Akey has played flag football since the first grade, and she grew up watching the game with her father, Todd. But she didn’t play in 2024 when the sport was a high school pilot program. She didn’t win the starting QB job until a couple of weeks before the ’25 season.

She had to convince herself that she was up to the task.

“I was pretty surprised,” she admitted. “I had a lot of confidence in our team, but not in me as a quarterback.”

Her teammates, however, never had any doubts.

“She made such a difference tonight,” Looney said after last year’s championship. “She came through when we needed her. She carried us.”

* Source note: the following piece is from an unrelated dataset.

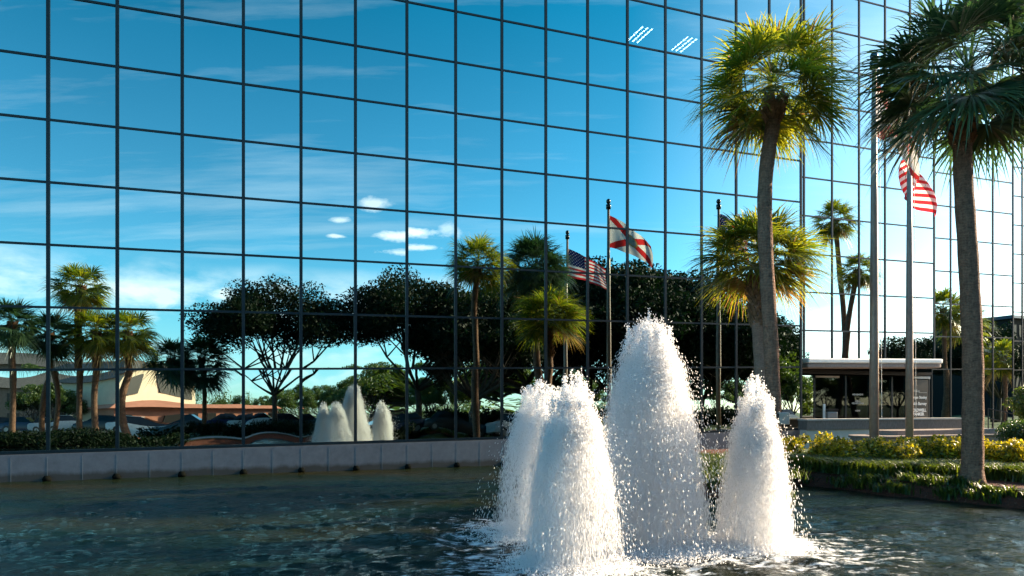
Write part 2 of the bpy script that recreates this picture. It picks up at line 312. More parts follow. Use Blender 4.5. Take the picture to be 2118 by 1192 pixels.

And make no mistake, Akey loves being QB1.

“I like having the ball in my hands and reading a defense,” she said. “I like the mental aspect of it, reading defense, making split decisions, all of it.”

Akey is a four-sport athlete. In the fall, she runs cross-country and plays flag football. In the winter, she plays basketball. She runs track in the spring. She makes it all work.

“It’s definitely tough,” she said of her double shot of football and running in the same season. “It’s tough on my body, but as long as I communicate with the coaches, it works out. They are great about it.

“They tell me, ‘Hey, if you need a day off today, take it. You know your body. You can make a decision; we trust you, you’re fit. So if you need to take a day off, you’ve got it.’ ”

Mountain Vista Golden Eagles QB Ariana Akey (8) throws a touchdown pass to Isabel Vaillant (15), not pictured, against Arvada West Wildcats defender Linley McReynolds (11) in the first half of the inaugural 5A Girls Colorado State Flag Football Championships at Trailblazer Stadium in Lakewood on Saturday, Nov. 2, 2024. (Photo by Andy Cross/The Denver Post)

Mountain Vista lost 12 seniors from its title team, but coach Dana Sroc said, “We have a lot of integral pieces returning.”

Akey is confident that the Golden Eagles will be in the running for a repeat feat, but she also knows that the playing field is shifting.

“This is the second year for flag football, so it’s going to be better across the state,” she said. “We have to be ready for that.”